I'm trying to not repeat myself, but to offer fresh angles and new supporting arguments. I'm ill-equipped to be both non-repetitive, and yet also perfectly constrained to the boundaries of my initial argument.


   (1) what would have been more interesting is the percentage of
       those usage that are not "hookey usage" of list<>.  I take that
       percentage to be far compelling.

Every single use that does not compare size() to 0 is not "hookey" (imho). In my previous email that is 3 out of 3 of the examples I posted.

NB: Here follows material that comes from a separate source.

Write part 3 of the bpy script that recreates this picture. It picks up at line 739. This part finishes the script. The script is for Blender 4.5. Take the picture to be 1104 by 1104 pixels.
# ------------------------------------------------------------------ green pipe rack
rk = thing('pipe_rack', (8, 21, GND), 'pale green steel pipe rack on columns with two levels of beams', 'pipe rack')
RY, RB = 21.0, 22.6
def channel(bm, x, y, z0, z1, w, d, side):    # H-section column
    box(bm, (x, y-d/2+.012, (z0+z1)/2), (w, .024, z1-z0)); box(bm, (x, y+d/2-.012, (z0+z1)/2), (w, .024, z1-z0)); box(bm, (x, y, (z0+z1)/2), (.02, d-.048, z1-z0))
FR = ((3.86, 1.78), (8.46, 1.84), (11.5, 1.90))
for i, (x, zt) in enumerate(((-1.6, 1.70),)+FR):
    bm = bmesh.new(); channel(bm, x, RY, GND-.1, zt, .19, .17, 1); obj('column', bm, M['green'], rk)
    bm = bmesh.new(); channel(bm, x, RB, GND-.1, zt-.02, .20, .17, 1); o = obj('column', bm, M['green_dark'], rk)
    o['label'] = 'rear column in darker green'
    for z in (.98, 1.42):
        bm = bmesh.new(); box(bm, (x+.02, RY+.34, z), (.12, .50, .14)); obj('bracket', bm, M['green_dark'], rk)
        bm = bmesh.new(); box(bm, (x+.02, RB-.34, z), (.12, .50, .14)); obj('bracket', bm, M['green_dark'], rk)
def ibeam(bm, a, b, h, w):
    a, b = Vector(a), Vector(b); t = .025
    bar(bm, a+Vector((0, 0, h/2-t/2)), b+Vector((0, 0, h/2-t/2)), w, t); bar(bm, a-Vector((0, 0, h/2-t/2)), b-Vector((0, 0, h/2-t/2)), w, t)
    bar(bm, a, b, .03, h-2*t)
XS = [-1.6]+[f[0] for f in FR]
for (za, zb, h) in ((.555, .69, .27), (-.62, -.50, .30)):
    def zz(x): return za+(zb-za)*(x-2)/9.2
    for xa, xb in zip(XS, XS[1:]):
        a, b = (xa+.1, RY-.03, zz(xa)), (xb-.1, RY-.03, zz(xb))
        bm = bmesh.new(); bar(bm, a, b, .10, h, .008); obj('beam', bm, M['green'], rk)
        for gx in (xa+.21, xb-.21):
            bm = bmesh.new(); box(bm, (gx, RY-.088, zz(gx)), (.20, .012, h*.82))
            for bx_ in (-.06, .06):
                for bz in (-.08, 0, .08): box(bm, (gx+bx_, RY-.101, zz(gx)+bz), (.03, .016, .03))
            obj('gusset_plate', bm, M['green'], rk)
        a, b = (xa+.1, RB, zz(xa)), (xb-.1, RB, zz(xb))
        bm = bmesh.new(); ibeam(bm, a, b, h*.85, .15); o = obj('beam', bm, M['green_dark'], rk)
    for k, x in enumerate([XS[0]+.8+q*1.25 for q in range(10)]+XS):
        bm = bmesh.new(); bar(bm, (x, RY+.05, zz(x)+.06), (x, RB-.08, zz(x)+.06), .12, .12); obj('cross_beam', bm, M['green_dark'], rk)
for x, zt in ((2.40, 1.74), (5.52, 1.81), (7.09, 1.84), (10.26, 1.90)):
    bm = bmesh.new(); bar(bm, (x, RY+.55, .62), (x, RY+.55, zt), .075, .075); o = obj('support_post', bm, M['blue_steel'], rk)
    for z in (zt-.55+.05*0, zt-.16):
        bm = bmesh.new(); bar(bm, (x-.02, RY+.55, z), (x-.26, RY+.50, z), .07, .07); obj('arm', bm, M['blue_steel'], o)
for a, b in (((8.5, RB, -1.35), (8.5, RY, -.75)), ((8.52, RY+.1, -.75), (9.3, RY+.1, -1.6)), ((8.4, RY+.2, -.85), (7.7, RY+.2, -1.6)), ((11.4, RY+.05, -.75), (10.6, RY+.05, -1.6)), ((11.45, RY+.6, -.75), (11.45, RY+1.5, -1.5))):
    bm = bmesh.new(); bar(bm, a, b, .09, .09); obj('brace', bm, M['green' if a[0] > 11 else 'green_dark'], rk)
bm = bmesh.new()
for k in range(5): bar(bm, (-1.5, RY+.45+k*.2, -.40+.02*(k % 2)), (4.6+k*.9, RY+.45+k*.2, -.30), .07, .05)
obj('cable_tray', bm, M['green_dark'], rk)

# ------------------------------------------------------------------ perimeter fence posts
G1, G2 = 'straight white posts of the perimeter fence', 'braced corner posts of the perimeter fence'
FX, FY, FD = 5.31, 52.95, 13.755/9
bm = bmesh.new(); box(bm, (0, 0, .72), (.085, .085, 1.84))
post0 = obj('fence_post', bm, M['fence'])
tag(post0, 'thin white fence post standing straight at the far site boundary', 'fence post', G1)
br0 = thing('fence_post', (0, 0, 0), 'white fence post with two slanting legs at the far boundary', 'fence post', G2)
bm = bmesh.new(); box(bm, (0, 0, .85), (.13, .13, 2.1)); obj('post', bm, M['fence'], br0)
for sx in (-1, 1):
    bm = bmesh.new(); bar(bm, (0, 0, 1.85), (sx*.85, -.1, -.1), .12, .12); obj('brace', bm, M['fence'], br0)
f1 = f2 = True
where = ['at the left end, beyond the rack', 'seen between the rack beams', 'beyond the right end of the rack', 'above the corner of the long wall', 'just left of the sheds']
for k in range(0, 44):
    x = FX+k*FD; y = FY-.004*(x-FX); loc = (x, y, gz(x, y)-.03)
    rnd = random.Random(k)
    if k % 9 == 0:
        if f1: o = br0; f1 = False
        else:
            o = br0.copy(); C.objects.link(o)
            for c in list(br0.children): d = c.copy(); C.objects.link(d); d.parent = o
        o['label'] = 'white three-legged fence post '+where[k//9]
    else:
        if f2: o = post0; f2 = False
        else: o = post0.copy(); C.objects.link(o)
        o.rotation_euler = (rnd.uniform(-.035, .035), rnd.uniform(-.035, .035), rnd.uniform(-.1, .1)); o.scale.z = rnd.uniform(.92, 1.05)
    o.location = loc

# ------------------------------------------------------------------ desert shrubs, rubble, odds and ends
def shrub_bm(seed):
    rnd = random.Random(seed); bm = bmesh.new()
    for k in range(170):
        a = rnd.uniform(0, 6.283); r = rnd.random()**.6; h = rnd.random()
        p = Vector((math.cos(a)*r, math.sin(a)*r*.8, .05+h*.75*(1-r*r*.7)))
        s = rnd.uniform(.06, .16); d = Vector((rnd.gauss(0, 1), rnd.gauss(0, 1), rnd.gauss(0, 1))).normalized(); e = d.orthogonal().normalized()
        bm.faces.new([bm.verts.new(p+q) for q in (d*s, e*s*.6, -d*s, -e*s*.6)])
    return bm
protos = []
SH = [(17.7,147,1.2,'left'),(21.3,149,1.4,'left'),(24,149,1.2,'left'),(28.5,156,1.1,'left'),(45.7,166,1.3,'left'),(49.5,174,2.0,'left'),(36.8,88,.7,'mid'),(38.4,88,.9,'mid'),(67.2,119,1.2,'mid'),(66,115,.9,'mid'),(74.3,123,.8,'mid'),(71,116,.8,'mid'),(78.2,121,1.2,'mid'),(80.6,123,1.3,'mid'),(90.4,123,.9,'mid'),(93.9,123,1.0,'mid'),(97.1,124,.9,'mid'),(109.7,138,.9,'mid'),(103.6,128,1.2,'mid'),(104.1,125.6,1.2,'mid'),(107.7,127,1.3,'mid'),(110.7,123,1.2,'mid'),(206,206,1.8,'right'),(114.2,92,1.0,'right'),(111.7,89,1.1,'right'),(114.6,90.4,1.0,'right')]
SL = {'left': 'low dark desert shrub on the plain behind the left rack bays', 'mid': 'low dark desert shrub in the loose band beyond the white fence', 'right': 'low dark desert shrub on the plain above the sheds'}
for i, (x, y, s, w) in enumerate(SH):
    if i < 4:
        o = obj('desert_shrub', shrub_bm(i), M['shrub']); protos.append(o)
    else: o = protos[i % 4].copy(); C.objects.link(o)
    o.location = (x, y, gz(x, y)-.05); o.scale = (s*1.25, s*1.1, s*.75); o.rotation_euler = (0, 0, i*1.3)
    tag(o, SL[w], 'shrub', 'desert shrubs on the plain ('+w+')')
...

   (2) if we're going to designe the interface governed by raw
       numbers, then I suggest we remove the invalidation stuff from
       iterators.  I suspect that the number of applications or
       programmers that would be saved from those rules would
       outweight what wouldbe gained from fiddling with list<>
       interface.

Regarding (2), it can be suspected that the invalidation rules
actually reflect algorithmic and representational constraints on the
container anr iterator users.

The interface is already designed. We are seeing problems in the field with the current design. I (actually we - http://www.open- std.org/jtc1/sc22/wg21/docs/papers/2005/n1870.html#require-size-to-be- of-constant-complexity) are proposing to tweak the interface based on a decade of actual field experience. Is that not a reasonable course of action?